MAZEWAY

Reviewed 2/26/2011

Mazeway, by Jack Williamson

MAZEWAY
Jack Williamson
New York: Ballantine Books, March 1990

Rating:

5.0

High

ISBN-13 978-0-345-34032-0
ISBN-10 0-345-34032-9 290pp. HC $17.95

Led by a gaunt but proud and determined man, a small tribe wanders the African scrubland, just trying to stay alive. The land looks just as it did when humans first evolved there, but for the colossal wreckage of the Sky Cities. Such human civilization as remains is out in the Oort Halo, so far from the Sun that it seems just another star. The Halo is home to a myriad of alien races in an association called the eldren. Fantastic in their variety, they are united in superior technology and in an ethos they call simply the eldren way. (The lack of capital letters is a clue to the nature of the eldren way.)

Quin Dain had killed the monstrous creature that brought down the Skyweb, and was granted probational welcome among the eldren as a result. His son Benn is a young human living in the Halo at a place called Cluster One, the closest thing to a seat of government. He and his family are there on sufferance; like all planetics, or planet-dwellers, they need to breathe and have no contact with nanionic physics, the basis of eldren life. If they wish full acceptance, they must undergo the Game of Blade and Stone. But this is a rough game, not meant for planetics. Benn seeks to qualify, aided by a Hydran whose clone-brother works at Starsearch, probing the galaxy with nanionic senses for sentient life and, if he deems a life-form worthy of contact, inviting it to the Halo.

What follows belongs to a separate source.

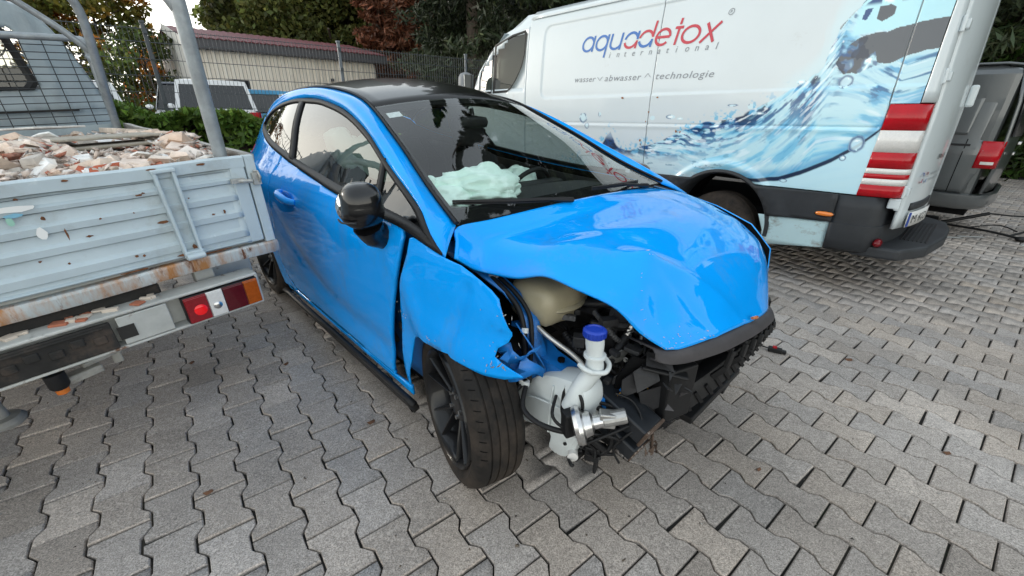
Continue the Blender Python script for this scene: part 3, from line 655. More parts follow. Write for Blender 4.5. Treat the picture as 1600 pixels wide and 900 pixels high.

But something about the newest three arrivals is different. Suspicious, he orders them confined and sends his brother a troubling message — troubling because such discord is unprecedented. Not long after, Starsearch goes silent. Visiting with Benn, the Hydran finds his brother dead, the station dark and empty. His report, strangely, does not raise much concern in Cluster One.

Meanwhile, Benn is determined to venture to Mazeway and try to qualify for the Game. There he meets two other humans: Roxane Kwan, daughter of the man in Africa, and Don Diego Bolivar, bastard son of Chandra Bey, a high official in the lost Sky Cities. Later he finds that the three aliens who had been confined at Starsearch are also competing. And a somewhat shady Delver, of the race native to Mazeway, shows up to promise assistance. Young Benn must put aside his misgivings and give his all to the Game, trusting that its mysterious judges will judge fairly.

PUBLISHERS WEEKLY says: "At the end of Lifeburst, Quin Dain had saved the solar system from the Seeker Mother-Queen, and thus earned probationary status for humans in the Galactic Council residing in Sol's Oort Cloud. Now his son Benn must prove to the Council that humans can rise above their lowly, aggressive origins and earn full membership status. Complications arise when Benn's sponsor's clone brother dies, apparently at the hands of membership-seeking aliens with whom Benn must compete. But this book has none of the complexities of plot or character present in the prequel. Williamson ( The Legion of Space ) has returned to the style of his early works, unleashing a hero who merely stumbles through events. Unfortunately, both the major problem and the resolution take place off stage, and Benn's actions make no difference to the plot. (Apr.)"

I think that review is overly harsh. Benn's actions do contribute to the resolution, since he both helps unravel the mystery of the attack on Starsearch and, in the Game, proves humanity's worthiness for membership in the eldren. I enjoyed reading Mazeworld, but I admit that it did drag in places, and that Lifeburst is a better story. Both are worth reading, but take them in order.